◆ Task brief
Extract the data exactly, missing nothing.

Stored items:
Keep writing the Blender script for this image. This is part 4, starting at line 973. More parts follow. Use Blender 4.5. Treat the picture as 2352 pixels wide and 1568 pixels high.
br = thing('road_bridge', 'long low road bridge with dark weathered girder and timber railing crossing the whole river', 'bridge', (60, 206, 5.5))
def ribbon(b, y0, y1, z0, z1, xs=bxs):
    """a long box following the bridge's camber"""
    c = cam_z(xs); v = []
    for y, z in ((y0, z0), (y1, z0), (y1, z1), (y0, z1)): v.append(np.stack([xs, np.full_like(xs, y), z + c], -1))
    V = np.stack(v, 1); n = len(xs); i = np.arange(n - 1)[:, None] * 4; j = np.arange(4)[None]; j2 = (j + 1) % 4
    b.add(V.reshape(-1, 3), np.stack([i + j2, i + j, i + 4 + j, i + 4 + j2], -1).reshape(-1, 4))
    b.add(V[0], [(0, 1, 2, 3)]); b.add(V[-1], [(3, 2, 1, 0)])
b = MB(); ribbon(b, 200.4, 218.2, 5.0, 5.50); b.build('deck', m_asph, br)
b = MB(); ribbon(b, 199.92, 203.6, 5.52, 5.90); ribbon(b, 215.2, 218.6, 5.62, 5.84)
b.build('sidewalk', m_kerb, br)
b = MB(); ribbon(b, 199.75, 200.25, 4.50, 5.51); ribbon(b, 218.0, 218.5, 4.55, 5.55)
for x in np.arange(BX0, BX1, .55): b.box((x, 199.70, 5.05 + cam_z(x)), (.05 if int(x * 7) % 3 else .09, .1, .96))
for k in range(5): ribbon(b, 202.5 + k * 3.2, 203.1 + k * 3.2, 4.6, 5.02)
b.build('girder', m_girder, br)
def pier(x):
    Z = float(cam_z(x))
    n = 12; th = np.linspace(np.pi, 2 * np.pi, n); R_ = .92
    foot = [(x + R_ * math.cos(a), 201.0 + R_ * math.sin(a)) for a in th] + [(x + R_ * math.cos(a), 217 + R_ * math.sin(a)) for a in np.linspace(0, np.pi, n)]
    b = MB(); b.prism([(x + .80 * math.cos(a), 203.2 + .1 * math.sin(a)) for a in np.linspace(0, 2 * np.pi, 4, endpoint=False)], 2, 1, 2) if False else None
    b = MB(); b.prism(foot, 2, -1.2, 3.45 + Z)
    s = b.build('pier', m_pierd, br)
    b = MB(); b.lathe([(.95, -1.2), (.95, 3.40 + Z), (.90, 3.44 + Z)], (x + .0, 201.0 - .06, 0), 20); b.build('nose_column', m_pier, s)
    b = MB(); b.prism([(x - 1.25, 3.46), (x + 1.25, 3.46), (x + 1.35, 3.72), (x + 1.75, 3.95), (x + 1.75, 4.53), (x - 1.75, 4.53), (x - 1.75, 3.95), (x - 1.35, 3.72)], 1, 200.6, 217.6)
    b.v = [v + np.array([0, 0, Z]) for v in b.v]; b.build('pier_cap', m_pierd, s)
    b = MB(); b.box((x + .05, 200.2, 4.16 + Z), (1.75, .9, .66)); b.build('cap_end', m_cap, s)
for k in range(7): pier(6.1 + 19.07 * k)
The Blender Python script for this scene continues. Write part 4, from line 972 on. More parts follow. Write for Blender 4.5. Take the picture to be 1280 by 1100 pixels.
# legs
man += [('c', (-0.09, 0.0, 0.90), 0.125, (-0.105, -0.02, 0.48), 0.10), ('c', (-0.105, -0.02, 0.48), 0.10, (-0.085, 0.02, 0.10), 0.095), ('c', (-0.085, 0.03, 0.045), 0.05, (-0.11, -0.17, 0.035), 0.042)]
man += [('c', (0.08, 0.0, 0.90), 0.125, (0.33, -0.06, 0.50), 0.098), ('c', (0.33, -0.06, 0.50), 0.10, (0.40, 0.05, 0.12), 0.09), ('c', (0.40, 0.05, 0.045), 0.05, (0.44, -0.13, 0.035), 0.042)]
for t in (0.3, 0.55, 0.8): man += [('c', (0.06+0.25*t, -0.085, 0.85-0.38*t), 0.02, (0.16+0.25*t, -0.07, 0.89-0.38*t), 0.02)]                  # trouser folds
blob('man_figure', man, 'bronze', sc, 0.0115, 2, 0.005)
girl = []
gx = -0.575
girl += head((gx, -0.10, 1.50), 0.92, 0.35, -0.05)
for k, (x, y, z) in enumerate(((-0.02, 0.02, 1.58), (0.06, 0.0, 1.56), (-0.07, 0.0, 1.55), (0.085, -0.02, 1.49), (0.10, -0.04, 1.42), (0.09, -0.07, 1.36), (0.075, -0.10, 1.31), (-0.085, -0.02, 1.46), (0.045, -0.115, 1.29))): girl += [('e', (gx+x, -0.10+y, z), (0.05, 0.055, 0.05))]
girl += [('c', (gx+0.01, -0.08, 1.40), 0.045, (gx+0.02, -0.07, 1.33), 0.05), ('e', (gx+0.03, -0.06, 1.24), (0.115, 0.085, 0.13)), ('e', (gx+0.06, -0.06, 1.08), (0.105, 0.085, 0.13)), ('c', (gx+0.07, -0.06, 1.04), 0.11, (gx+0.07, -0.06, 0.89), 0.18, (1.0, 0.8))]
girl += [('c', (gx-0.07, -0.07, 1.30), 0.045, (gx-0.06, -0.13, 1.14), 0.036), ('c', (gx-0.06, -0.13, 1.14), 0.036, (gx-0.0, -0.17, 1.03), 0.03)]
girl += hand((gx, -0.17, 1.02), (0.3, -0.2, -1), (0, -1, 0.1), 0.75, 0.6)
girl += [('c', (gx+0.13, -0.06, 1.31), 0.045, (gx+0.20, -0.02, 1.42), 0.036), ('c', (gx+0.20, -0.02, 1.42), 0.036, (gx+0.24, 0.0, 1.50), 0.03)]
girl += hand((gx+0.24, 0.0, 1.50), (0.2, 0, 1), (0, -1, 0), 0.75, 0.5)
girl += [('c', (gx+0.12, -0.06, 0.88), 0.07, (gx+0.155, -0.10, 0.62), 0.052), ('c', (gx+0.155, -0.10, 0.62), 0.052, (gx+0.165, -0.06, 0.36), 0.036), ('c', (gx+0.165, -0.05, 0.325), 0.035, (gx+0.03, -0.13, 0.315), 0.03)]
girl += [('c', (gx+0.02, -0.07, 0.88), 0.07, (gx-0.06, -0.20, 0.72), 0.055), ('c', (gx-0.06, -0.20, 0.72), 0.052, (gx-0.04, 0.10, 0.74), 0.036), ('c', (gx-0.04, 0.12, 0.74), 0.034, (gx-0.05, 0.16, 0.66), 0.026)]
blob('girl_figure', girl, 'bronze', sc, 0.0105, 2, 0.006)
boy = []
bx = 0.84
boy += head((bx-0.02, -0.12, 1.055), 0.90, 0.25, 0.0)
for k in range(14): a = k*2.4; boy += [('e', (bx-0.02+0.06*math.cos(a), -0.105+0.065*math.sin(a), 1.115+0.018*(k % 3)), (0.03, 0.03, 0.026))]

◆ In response
Keep writing the Blender script for this image. This is part 4, starting at line 973. More parts follow. Use Blender 4.5. Treat the picture as 2352 pixels wide and 1568 pixels high.
br = thing('road_bridge', 'long low road bridge with dark weathered girder and timber railing crossing the whole river', 'bridge', (60, 206, 5.5))
def ribbon(b, y0, y1, z0, z1, xs=bxs):
    """a long box following the bridge's camber"""
    c = cam_z(xs); v = []
    for y, z in ((y0, z0), (y1, z0), (y1, z1), (y0, z1)): v.append(np.stack([xs, np.full_like(xs, y), z + c], -1))
    V = np.stack(v, 1); n = len(xs); i = np.arange(n - 1)[:, None] * 4; j = np.arange(4)[None]; j2 = (j + 1) % 4
    b.add(V.reshape(-1, 3), np.stack([i + j2, i + j, i + 4 + j, i + 4 + j2], -1).reshape(-1, 4))
    b.add(V[0], [(0, 1, 2, 3)]); b.add(V[-1], [(3, 2, 1, 0)])
b = MB(); ribbon(b, 200.4, 218.2, 5.0, 5.50); b.build('deck', m_asph, br)
b = MB(); ribbon(b, 199.92, 203.6, 5.52, 5.90); ribbon(b, 215.2, 218.6, 5.62, 5.84)
b.build('sidewalk', m_kerb, br)
b = MB(); ribbon(b, 199.75, 200.25, 4.50, 5.51); ribbon(b, 218.0, 218.5, 4.55, 5.55)
for x in np.arange(BX0, BX1, .55): b.box((x, 199.70, 5.05 + cam_z(x)), (.05 if int(x * 7) % 3 else .09, .1, .96))
for k in range(5): ribbon(b, 202.5 + k * 3.2, 203.1 + k * 3.2, 4.6, 5.02)
b.build('girder', m_girder, br)
def pier(x):
    Z = float(cam_z(x))
    n = 12; th = np.linspace(np.pi, 2 * np.pi, n); R_ = .92
    foot = [(x + R_ * math.cos(a), 201.0 + R_ * math.sin(a)) for a in th] + [(x + R_ * math.cos(a), 217 + R_ * math.sin(a)) for a in np.linspace(0, np.pi, n)]
    b = MB(); b.prism([(x + .80 * math.cos(a), 203.2 + .1 * math.sin(a)) for a in np.linspace(0, 2 * np.pi, 4, endpoint=False)], 2, 1, 2) if False else None
    b = MB(); b.prism(foot, 2, -1.2, 3.45 + Z)
    s = b.build('pier', m_pierd, br)
    b = MB(); b.lathe([(.95, -1.2), (.95, 3.40 + Z), (.90, 3.44 + Z)], (x + .0, 201.0 - .06, 0), 20); b.build('nose_column', m_pier, s)
    b = MB(); b.prism([(x - 1.25, 3.46), (x + 1.25, 3.46), (x + 1.35, 3.72), (x + 1.75, 3.95), (x + 1.75, 4.53), (x - 1.75, 4.53), (x - 1.75, 3.95), (x - 1.35, 3.72)], 1, 200.6, 217.6)
    b.v = [v + np.array([0, 0, Z]) for v in b.v]; b.build('pier_cap', m_pierd, s)
    b = MB(); b.box((x + .05, 200.2, 4.16 + Z), (1.75, .9, .66)); b.build('cap_end', m_cap, s)
for k in range(7): pier(6.1 + 19.07 * k)
The Blender Python script for this scene continues. Write part 4, from line 972 on. More parts follow. Write for Blender 4.5. Take the picture to be 1280 by 1100 pixels.
# legs
man += [('c', (-0.09, 0.0, 0.90), 0.125, (-0.105, -0.02, 0.48), 0.10), ('c', (-0.105, -0.02, 0.48), 0.10, (-0.085, 0.02, 0.10), 0.095), ('c', (-0.085, 0.03, 0.045), 0.05, (-0.11, -0.17, 0.035), 0.042)]
man += [('c', (0.08, 0.0, 0.90), 0.125, (0.33, -0.06, 0.50), 0.098), ('c', (0.33, -0.06, 0.50), 0.10, (0.40, 0.05, 0.12), 0.09), ('c', (0.40, 0.05, 0.045), 0.05, (0.44, -0.13, 0.035), 0.042)]
for t in (0.3, 0.55, 0.8): man += [('c', (0.06+0.25*t, -0.085, 0.85-0.38*t), 0.02, (0.16+0.25*t, -0.07, 0.89-0.38*t), 0.02)]                  # trouser folds
blob('man_figure', man, 'bronze', sc, 0.0115, 2, 0.005)
girl = []
gx = -0.575
girl += head((gx, -0.10, 1.50), 0.92, 0.35, -0.05)
for k, (x, y, z) in enumerate(((-0.02, 0.02, 1.58), (0.06, 0.0, 1.56), (-0.07, 0.0, 1.55), (0.085, -0.02, 1.49), (0.10, -0.04, 1.42), (0.09, -0.07, 1.36), (0.075, -0.10, 1.31), (-0.085, -0.02, 1.46), (0.045, -0.115, 1.29))): girl += [('e', (gx+x, -0.10+y, z), (0.05, 0.055, 0.05))]
girl += [('c', (gx+0.01, -0.08, 1.40), 0.045, (gx+0.02, -0.07, 1.33), 0.05), ('e', (gx+0.03, -0.06, 1.24), (0.115, 0.085, 0.13)), ('e', (gx+0.06, -0.06, 1.08), (0.105, 0.085, 0.13)), ('c', (gx+0.07, -0.06, 1.04), 0.11, (gx+0.07, -0.06, 0.89), 0.18, (1.0, 0.8))]
girl += [('c', (gx-0.07, -0.07, 1.30), 0.045, (gx-0.06, -0.13, 1.14), 0.036), ('c', (gx-0.06, -0.13, 1.14), 0.036, (gx-0.0, -0.17, 1.03), 0.03)]
girl += hand((gx, -0.17, 1.02), (0.3, -0.2, -1), (0, -1, 0.1), 0.75, 0.6)
girl += [('c', (gx+0.13, -0.06, 1.31), 0.045, (gx+0.20, -0.02, 1.42), 0.036), ('c', (gx+0.20, -0.02, 1.42), 0.036, (gx+0.24, 0.0, 1.50), 0.03)]
girl += hand((gx+0.24, 0.0, 1.50), (0.2, 0, 1), (0, -1, 0), 0.75, 0.5)
girl += [('c', (gx+0.12, -0.06, 0.88), 0.07, (gx+0.155, -0.10, 0.62), 0.052), ('c', (gx+0.155, -0.10, 0.62), 0.052, (gx+0.165, -0.06, 0.36), 0.036), ('c', (gx+0.165, -0.05, 0.325), 0.035, (gx+0.03, -0.13, 0.315), 0.03)]
girl += [('c', (gx+0.02, -0.07, 0.88), 0.07, (gx-0.06, -0.20, 0.72), 0.055), ('c', (gx-0.06, -0.20, 0.72), 0.052, (gx-0.04, 0.10, 0.74), 0.036), ('c', (gx-0.04, 0.12, 0.74), 0.034, (gx-0.05, 0.16, 0.66), 0.026)]
blob('girl_figure', girl, 'bronze', sc, 0.0105, 2, 0.006)
boy = []
bx = 0.84
boy += head((bx-0.02, -0.12, 1.055), 0.90, 0.25, 0.0)
for k in range(14): a = k*2.4; boy += [('e', (bx-0.02+0.06*math.cos(a), -0.105+0.065*math.sin(a), 1.115+0.018*(k % 3)), (0.03, 0.03, 0.026))]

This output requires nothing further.